O Recorrido contra-alegou, formulando as seguintes conclusões: «I. A Recorrente considera que o Tribunal a quo não andou bem ao considerar que se encontrava preenchido o requisito cumulativo de decretamento da providência cautelar do fumus boni iuris e ao entender o interesse público espelhado no princípio da confiança dos procedimentos concursais não é colocado em causa com a suspensão do ato que fez cessar a relação laboral da recorrente, dado a questão jurídica controversa subjacente e o facto de a recorrente continuar a prestar trabalho e a receber a contrapartida dessa prestação, tendo cometido erro de julgamento ao julgar improcedente a ação, absolvendo o Requerido.

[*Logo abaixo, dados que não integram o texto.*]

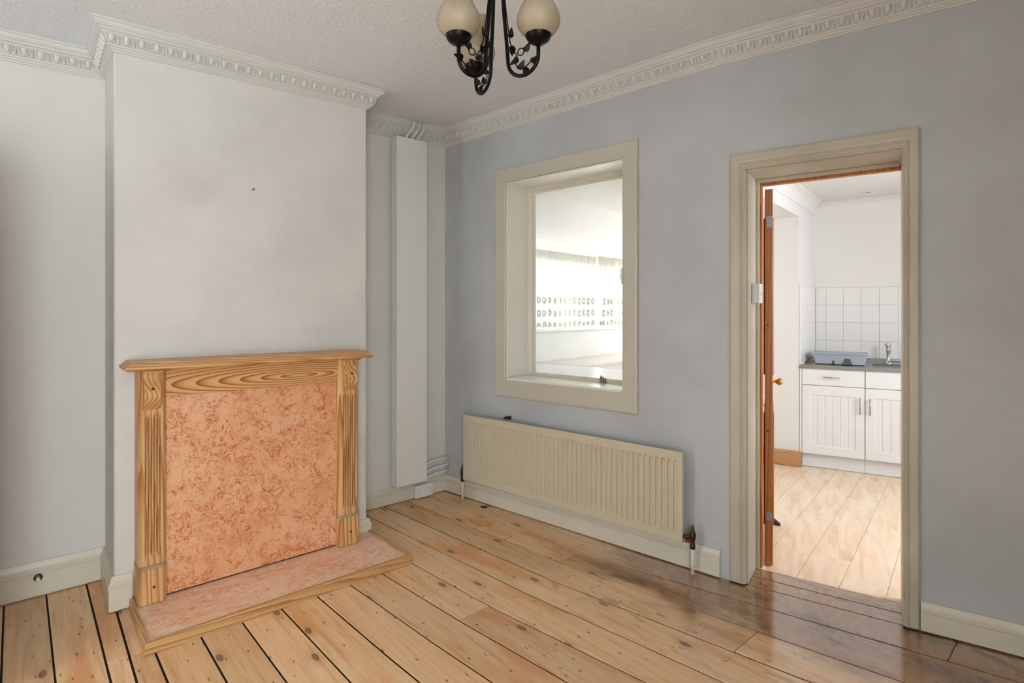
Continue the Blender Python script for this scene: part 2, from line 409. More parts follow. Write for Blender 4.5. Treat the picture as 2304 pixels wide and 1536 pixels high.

  1. Não lhe assiste razão, desde logo, porque o ato suspendendo não é, na verdade, um ato administrativo suscetível de impugnação, considerando que apenas são impugnáveis atos com efeitos externos lesivos de direitos ou interesses legítimos dos interessados, nomeadamente, a decisão final de um procedimento administrativo, por regular uma situação individual e concreta, declarando o direito aplicável em termos imperativos, ficando, ficam os atos instrumentais [isto é, atos meramente preparatórios (propostas, informações, pareceres, relatórios, por exemplo)], atos complementares (notificações, publicações, avisos, etc.) e operações materiais ou jurídicas de execução de atos administrativos, nos termos conjugados do artigo 48.º do CPA, artigo 51.º, n.º 1 do CPTA; Constituindo apenas uma comunicação que o Recorrido fez à Recorrente de um efeito jurídico que constitui consequência direta de um outro ato: o despacho da Senhora Secretária de Estado de Recursos Humanos e Antigos Combatentes de 20.10.2020; Ainda que se entendesse que se trata de um ato de execução, o certo é que a Recorrente não lhe imputou quaisquer vícios autónomos, pelo que tem forçosamente de se considerar que o ato suspendendo nos presentes autos é inimpugnável, porquanto apenas seria suscetível de impugnação (i) se se fundasse em ilegalidades específicas, próprias do ato de execução, e não já na ilegalidade do ato exequendo ou (ii) se o mesmo contrariasse ou excedesse o conteúdo do ato a que aquele pretende dar execução; entendimento este sufragado pela jurisprudência, razões pelas quais não se encontra preenchido o requisito do fumus boni iuris.

  2. Acresce que, quanto à alegada intempestividade da anulação do homologatório da lista final de ordenação de candidatos, há que considerar o regime da alínea a) do n.º 4 do artigo 168.º do CPA, o qual determina que se o contrato de trabalho em funções públicas fosse válido, um direito do Recorrido à prestação continuada do trabalho da Recorrente e um direito da desta à prestação periódica do salário pelo Recorrido, afigura-se indubitável a falta de mérito deste argumento, sendo a anulação administrativa do Despacho Homologatório foi tempestiva.

  3. Ao contrário do que a Recorrente alega, não existiu qualquer despedimento ilegal, mas a mera decisão de invalidade do ato que era pressuposto essencial da contratação: o Despacho Homologatório e comunicação dos respetivos efeitos sobre o vínculo laboral, resultantes da alínea a) do artigo 52.º da Lei Geral do Trabalho em Funções Públicas (doravante “LGTFP”), nos seguintes termos: “Para além das causas comuns, são causas específicas de invalidade total ou parcial do vínculo de emprego público as seguintes: a) Declaração de nulidade ou anulação da decisão final do procedimento concursal que deu origem à constituição do vínculo.”, entendimento que tem respaldo no Acórdão do Tribunal Central Administrativo Sul, Processo n.º 08871/12, de 01-06- 2017; Tratando-se, pois, da repetição de um ato inválido (o despacho homologatório da lista final do concurso que deu causa à sua contratação), já sem as ocorrências que ditaram a sua invalidade, não existindo, portanto, qualquer despedimento nulo com fundamento em falta de forma, pelo que padecendo o concurso de vícios que conduziram à sua anulação, nunca poderá ser considerado nulo o ato que conhece desses vícios com exclusivo fundamento no facto de os ter conhecido.